*TASK*
Provide the data again in its entirety, exactly as given.
[START SUPPLIED INFORMATION]
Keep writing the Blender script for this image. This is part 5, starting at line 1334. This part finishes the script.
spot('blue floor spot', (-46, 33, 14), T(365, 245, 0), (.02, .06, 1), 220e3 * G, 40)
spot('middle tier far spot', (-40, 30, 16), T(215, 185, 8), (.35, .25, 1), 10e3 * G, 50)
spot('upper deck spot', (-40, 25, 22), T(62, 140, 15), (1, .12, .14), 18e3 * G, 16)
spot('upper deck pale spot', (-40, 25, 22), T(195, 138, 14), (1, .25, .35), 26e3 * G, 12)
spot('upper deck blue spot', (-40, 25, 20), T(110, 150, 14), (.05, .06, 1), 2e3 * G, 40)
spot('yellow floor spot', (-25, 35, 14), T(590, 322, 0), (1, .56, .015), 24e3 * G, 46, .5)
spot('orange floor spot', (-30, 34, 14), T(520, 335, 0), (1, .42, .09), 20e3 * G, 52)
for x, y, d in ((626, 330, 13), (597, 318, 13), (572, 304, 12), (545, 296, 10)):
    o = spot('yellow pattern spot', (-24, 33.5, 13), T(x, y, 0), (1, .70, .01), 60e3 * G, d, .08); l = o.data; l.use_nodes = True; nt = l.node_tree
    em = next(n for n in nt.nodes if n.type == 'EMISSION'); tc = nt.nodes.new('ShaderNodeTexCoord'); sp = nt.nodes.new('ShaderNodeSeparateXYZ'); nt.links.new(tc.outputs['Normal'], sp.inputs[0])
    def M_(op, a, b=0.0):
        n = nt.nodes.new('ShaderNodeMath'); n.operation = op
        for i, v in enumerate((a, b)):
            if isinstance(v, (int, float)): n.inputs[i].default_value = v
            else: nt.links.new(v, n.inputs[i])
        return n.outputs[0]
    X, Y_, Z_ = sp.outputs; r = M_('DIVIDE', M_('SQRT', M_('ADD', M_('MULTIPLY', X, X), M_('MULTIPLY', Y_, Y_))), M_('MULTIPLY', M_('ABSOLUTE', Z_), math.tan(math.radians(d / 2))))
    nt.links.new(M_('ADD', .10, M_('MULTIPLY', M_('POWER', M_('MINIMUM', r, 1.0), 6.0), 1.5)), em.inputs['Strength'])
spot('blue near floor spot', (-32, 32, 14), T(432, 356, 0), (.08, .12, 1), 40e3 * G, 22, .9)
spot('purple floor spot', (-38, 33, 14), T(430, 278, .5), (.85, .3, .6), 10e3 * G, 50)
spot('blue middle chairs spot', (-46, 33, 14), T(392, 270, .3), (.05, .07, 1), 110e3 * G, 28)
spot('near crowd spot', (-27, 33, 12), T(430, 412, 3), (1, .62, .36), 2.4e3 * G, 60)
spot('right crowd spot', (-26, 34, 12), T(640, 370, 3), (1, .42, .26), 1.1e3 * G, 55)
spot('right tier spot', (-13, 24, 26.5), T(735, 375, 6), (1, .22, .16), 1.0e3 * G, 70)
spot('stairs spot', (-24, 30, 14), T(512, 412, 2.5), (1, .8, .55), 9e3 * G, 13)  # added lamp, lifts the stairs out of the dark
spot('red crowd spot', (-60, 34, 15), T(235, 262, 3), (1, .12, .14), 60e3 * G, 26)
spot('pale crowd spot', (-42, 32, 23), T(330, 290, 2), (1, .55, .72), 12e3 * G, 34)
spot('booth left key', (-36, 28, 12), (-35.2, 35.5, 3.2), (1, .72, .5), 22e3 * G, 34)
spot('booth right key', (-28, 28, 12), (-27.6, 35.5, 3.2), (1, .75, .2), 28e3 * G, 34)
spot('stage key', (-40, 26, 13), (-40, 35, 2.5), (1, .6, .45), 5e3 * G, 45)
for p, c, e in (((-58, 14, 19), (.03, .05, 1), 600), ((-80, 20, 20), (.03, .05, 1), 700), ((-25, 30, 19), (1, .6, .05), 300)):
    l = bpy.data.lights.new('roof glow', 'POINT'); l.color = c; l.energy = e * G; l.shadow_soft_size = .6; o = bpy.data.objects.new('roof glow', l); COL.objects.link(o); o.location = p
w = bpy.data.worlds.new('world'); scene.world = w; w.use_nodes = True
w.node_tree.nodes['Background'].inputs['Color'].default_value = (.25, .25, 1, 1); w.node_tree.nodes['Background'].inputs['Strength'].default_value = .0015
[END SUPPLIED INFORMATION]
*OUTPUT OF THE EXERCISE*
Keep writing the Blender script for this image. This is part 5, starting at line 1334. This part finishes the script.
spot('blue floor spot', (-46, 33, 14), T(365, 245, 0), (.02, .06, 1), 220e3 * G, 40)
spot('middle tier far spot', (-40, 30, 16), T(215, 185, 8), (.35, .25, 1), 10e3 * G, 50)
spot('upper deck spot', (-40, 25, 22), T(62, 140, 15), (1, .12, .14), 18e3 * G, 16)
spot('upper deck pale spot', (-40, 25, 22), T(195, 138, 14), (1, .25, .35), 26e3 * G, 12)
spot('upper deck blue spot', (-40, 25, 20), T(110, 150, 14), (.05, .06, 1), 2e3 * G, 40)
spot('yellow floor spot', (-25, 35, 14), T(590, 322, 0), (1, .56, .015), 24e3 * G, 46, .5)
spot('orange floor spot', (-30, 34, 14), T(520, 335, 0), (1, .42, .09), 20e3 * G, 52)
for x, y, d in ((626, 330, 13), (597, 318, 13), (572, 304, 12), (545, 296, 10)):
    o = spot('yellow pattern spot', (-24, 33.5, 13), T(x, y, 0), (1, .70, .01), 60e3 * G, d, .08); l = o.data; l.use_nodes = True; nt = l.node_tree
    em = next(n for n in nt.nodes if n.type == 'EMISSION'); tc = nt.nodes.new('ShaderNodeTexCoord'); sp = nt.nodes.new('ShaderNodeSeparateXYZ'); nt.links.new(tc.outputs['Normal'], sp.inputs[0])
    def M_(op, a, b=0.0):
        n = nt.nodes.new('ShaderNodeMath'); n.operation = op
        for i, v in enumerate((a, b)):
            if isinstance(v, (int, float)): n.inputs[i].default_value = v
            else: nt.links.new(v, n.inputs[i])
        return n.outputs[0]
    X, Y_, Z_ = sp.outputs; r = M_('DIVIDE', M_('SQRT', M_('ADD', M_('MULTIPLY', X, X), M_('MULTIPLY', Y_, Y_))), M_('MULTIPLY', M_('ABSOLUTE', Z_), math.tan(math.radians(d / 2))))
    nt.links.new(M_('ADD', .10, M_('MULTIPLY', M_('POWER', M_('MINIMUM', r, 1.0), 6.0), 1.5)), em.inputs['Strength'])
spot('blue near floor spot', (-32, 32, 14), T(432, 356, 0), (.08, .12, 1), 40e3 * G, 22, .9)
spot('purple floor spot', (-38, 33, 14), T(430, 278, .5), (.85, .3, .6), 10e3 * G, 50)
spot('blue middle chairs spot', (-46, 33, 14), T(392, 270, .3), (.05, .07, 1), 110e3 * G, 28)
spot('near crowd spot', (-27, 33, 12), T(430, 412, 3), (1, .62, .36), 2.4e3 * G, 60)
spot('right crowd spot', (-26, 34, 12), T(640, 370, 3), (1, .42, .26), 1.1e3 * G, 55)
spot('right tier spot', (-13, 24, 26.5), T(735, 375, 6), (1, .22, .16), 1.0e3 * G, 70)
spot('stairs spot', (-24, 30, 14), T(512, 412, 2.5), (1, .8, .55), 9e3 * G, 13)  # added lamp, lifts the stairs out of the dark
spot('red crowd spot', (-60, 34, 15), T(235, 262, 3), (1, .12, .14), 60e3 * G, 26)
spot('pale crowd spot', (-42, 32, 23), T(330, 290, 2), (1, .55, .72), 12e3 * G, 34)
spot('booth left key', (-36, 28, 12), (-35.2, 35.5, 3.2), (1, .72, .5), 22e3 * G, 34)
spot('booth right key', (-28, 28, 12), (-27.6, 35.5, 3.2), (1, .75, .2), 28e3 * G, 34)
spot('stage key', (-40, 26, 13), (-40, 35, 2.5), (1, .6, .45), 5e3 * G, 45)
for p, c, e in (((-58, 14, 19), (.03, .05, 1), 600), ((-80, 20, 20), (.03, .05, 1), 700), ((-25, 30, 19), (1, .6, .05), 300)):
    l = bpy.data.lights.new('roof glow', 'POINT'); l.color = c; l.energy = e * G; l.shadow_soft_size = .6; o = bpy.data.objects.new('roof glow', l); COL.objects.link(o); o.location = p
w = bpy.data.worlds.new('world'); scene.world = w; w.use_nodes = True
w.node_tree.nodes['Background'].inputs['Color'].default_value = (.25, .25, 1, 1); w.node_tree.nodes['Background'].inputs['Strength'].default_value = .0015